2. Performance acceleration - CPU, GPU and M.2 accelerators for real-time processing

Performance accelerators are microprocessors that offload tasks from the CPU and increase performance for real-time decision-making. A single CPU may not be enough to handle the massive amounts of data coming from the growing number of IoT devices. Thus, performance accelerators take advantage of parallel computing, where the system can process various tasks simultaneously at one time. Some of the performance accelerators that IoT solution architectures can leverage include multi-core CPUs, GPUs, VPUs, NVME M.2 storage, and more. With the help of performance accelerators, edge computers can process all the data from multiple IoT devices and perform complex analytics right where the data is generated.

Step 3: Edge Processing

In this layer of IoT solution architecture, all the analog data that has been digitized and accumulated in the early stage will be attributed to this process, which is called pre-processing or edge processing. At this stage, machine learning can be very helpful in providing feedback to the system and managing the entire ongoing process without waiting for instructions from the cloud. Therefore, machine learning helps reduce the amount of data sent to the cloud or data center by processing some of the data at the edge.
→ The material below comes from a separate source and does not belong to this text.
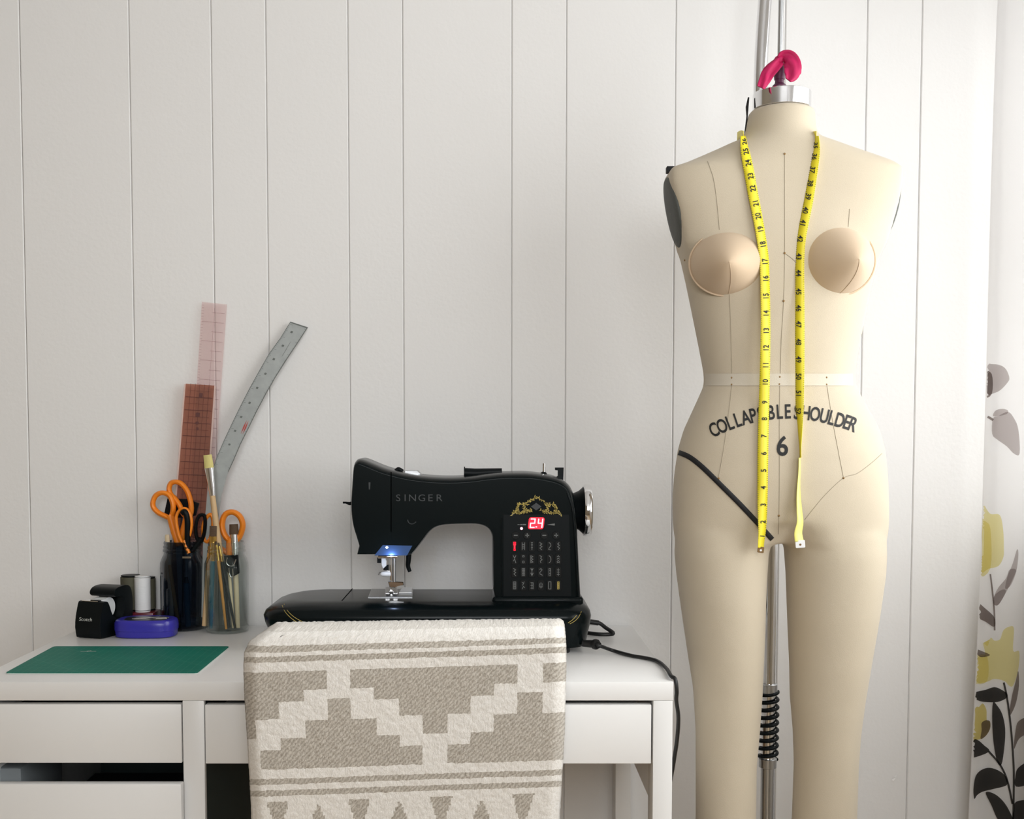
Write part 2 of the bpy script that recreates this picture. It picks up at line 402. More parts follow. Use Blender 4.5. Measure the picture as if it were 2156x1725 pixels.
# ================================================================== ROOM
ROOM_L, ROOM_F, ROOM_H = -2.2, -3.7, 2.5
wb = struct(box('wall_back', ROOM_L, RX+0.1, 0.004, 0.12, 0, ROOM_H, M['groove']))
IN = 0.0256; G0 = -0.881
marks = [-54, -48, -44, -36, -32, -24, -16, -10, -6, 0, 8, 14, 18, 24, 28, 36, 40, 48, 56, 62, 66, 72, 76]
for a, b in zip(marks[:-1], marks[1:]):
    x0 = G0+a*IN+0.0004; x1 = G0+b*IN-0.0004
    if x0 > RX-.01: break
    x1 = min(x1, RX)
    x0 = max(x0, ROOM_L)
    bv = 0.0017
    V = []; F = []
    sec = [(x0, 0.0045), (x0, 0.0020), (x0+bv, 0.0), (x1-bv, 0.0), (x1, 0.0020), (x1, 0.0045)]
    for z in (0.0, ROOM_H): V += [(x, y, z) for x, y in sec]
    n = len(sec)
    for i in range(n): F.append((i, (i+1) % n, n+(i+1) % n, n+i))
    F += [tuple(range(n))[::-1], tuple(range(n, 2*n))]
    mk('plank', V, F, M['wall'], wb)
p = U(1882, 1638, 0)
mk('paint_chip', [(p.x-.005, -.0006, p.z-.004), (p.x-.001, -.0022, p.z-.006), (p.x+.004, -.0012, p.z+.001), (p.x+.006, -.0006, p.z+.006), (p.x-.002, -.0016, p.z+.003)], [(0, 1, 2, 4), (2, 3, 4)], M['plain'], wb)
struct(box('floor', ROOM_L, RX, ROOM_F, 0.004, -0.1, 0.0, M['floor']))
struct(box('ceiling', ROOM_L, RX, ROOM_F, 0.004, ROOM_H, ROOM_H+.1, M['ceil']))
struct(box('wall_left', ROOM_L-.1, ROOM_L, ROOM_F, 0.12, 0, ROOM_H, M['far_wall']))
# right wall with a window opening, front wall with an opening for the added fill window
WY0, WY1, WZ0, WZ1 = -2.15, -0.035, 0.89, 2.03
def holed_wall(name, boxes):
    bm = bmesh.new()
    for (x0, x1, y0, y1, z0, z1) in boxes:
        r = bmesh.ops.create_cube(bm, size=1.0)
        for v in r['verts']: v.co = Vector(((x0+x1)/2 + v.co.x*(x1-x0), (y0+y1)/2 + v.co.y*(y1-y0), (z0+z1)/2 + v.co.z*(z1-z0)))
    return struct(from_bm(name, bm, M['plain'] if name == 'wall_right' else M['far_wall']))
holed_wall('wall_right', [(RX, RX+.1, ROOM_F, WY0, 0, ROOM_H), (RX, RX+.1, WY1, 0.004, 0, ROOM_H), (RX, RX+.1, WY0, WY1, 0, WZ0), (RX, RX+.1, WY0, WY1, WZ1, ROOM_H)])
FX0, FX1, FZ0, FZ1 = -0.65, 0.95, 1.25, 2.38
holed_wall('wall_front', [(ROOM_L, FX0, ROOM_F-.1, ROOM_F, 0, ROOM_H), (FX1, RX, ROOM_F-.1, ROOM_F, 0, ROOM_H), (FX0, FX1, ROOM_F-.1, ROOM_F, 0, FZ0), (FX0, FX1, ROOM_F-.1, ROOM_F, FZ1, ROOM_H)])
w1 = thing('window_1', 'white sash window beside the curtain', 'window', (RX+.06, -.8, WZ0)); w1['kind'] = 'structure'; del w1['category']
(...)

Workload consolidation in IoT requires a rugged edge computing solution as a medium for all data pre-processing. In addition, rugged edge computing solutions provide scalable advanced processing capabilities through multi-core processors, huge data storage, and various I/O options. Hence, by connecting all sensors, devices, and IoT infrastructure with a powerful edge computing solution, the IoT solution architecture process can be performed with a reduced hardware footprint.

Step 4: Further analysis in the cloud or data center

In the fourth step of the IoT solution architecture, the cloud or data center serves as the brain extension of the entire IoT architecture process. Data centers or cloud-based systems are specifically designed to store, process and analyze large volumes of data from multiple sensors or sites for deeper analysis. At this stage, the data center combines all the data collected to obtain a more comprehensive picture of the overall IoT architecture and actionable predictions. Finally, predictions can be communicated directly back to sensors or actuators or end-user applications.

Step 5: Human Machine Interface (HMI) for status and data management

This is the final step in IoT solution architecture. As mentioned earlier, the final predictions from the cloud or data center are passed back to the sensors/actuators or directly to the end user. Therefore, it is crucial to consider IoT platforms when engaging directly with end users. An HMI, or Human Machine Interface, is a Graphical User Interface (GUI) that provides human-machine interaction. HMIs allow operators to manage ongoing processes and display data visualizations. Therefore, HMI in IoT is crucial to enable remote interaction and visualization from machine systems.